I was trying to shed light on the reasons behind the terminology. It seems that some people's problem with XP is largely the rhetorical style with which it is described and promoted. It doesn't appear to be sufficiently "professional" or "scientific" or "realistic" or whatever. My take on it derives from the old saw, "Any technology, sufficiently advanced, is indistinguishable from magic". Some ideas are so simple yet profound that the only way to express them with precision is through poetry.

I don't think people need to have highly rarified skills and experience to understand and implement XP principles. I think it took people at that level to discover and elucidate those principles--and we are all the benefactors.

>Of course, I agree that years of experience does tend to help a person "smell" badly designed code almost at a glance.
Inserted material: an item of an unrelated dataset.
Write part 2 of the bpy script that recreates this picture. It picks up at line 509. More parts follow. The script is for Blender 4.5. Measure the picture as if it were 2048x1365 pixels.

A more careful read-through of the code will almost surely raise red flags in the mind of an experienced developer when he/she sees code that fits the profile of "common rookie mistakes."

Every year of experience I gain enables me to smell my own code more quickly. I think that even developers with many years of experience, though, can get trapped in the mental struggle to solve a problem and bring increasingly heavier artillery (lines of code) to bear, when if they stepped back and remembered, "Do the simplest thing...", they'd realize they could just adjust the aim of their BB gun a bit and hit the target. I think even the XP gurus need to sit back, take a deep breath, and repeat that mantra to themselves at times.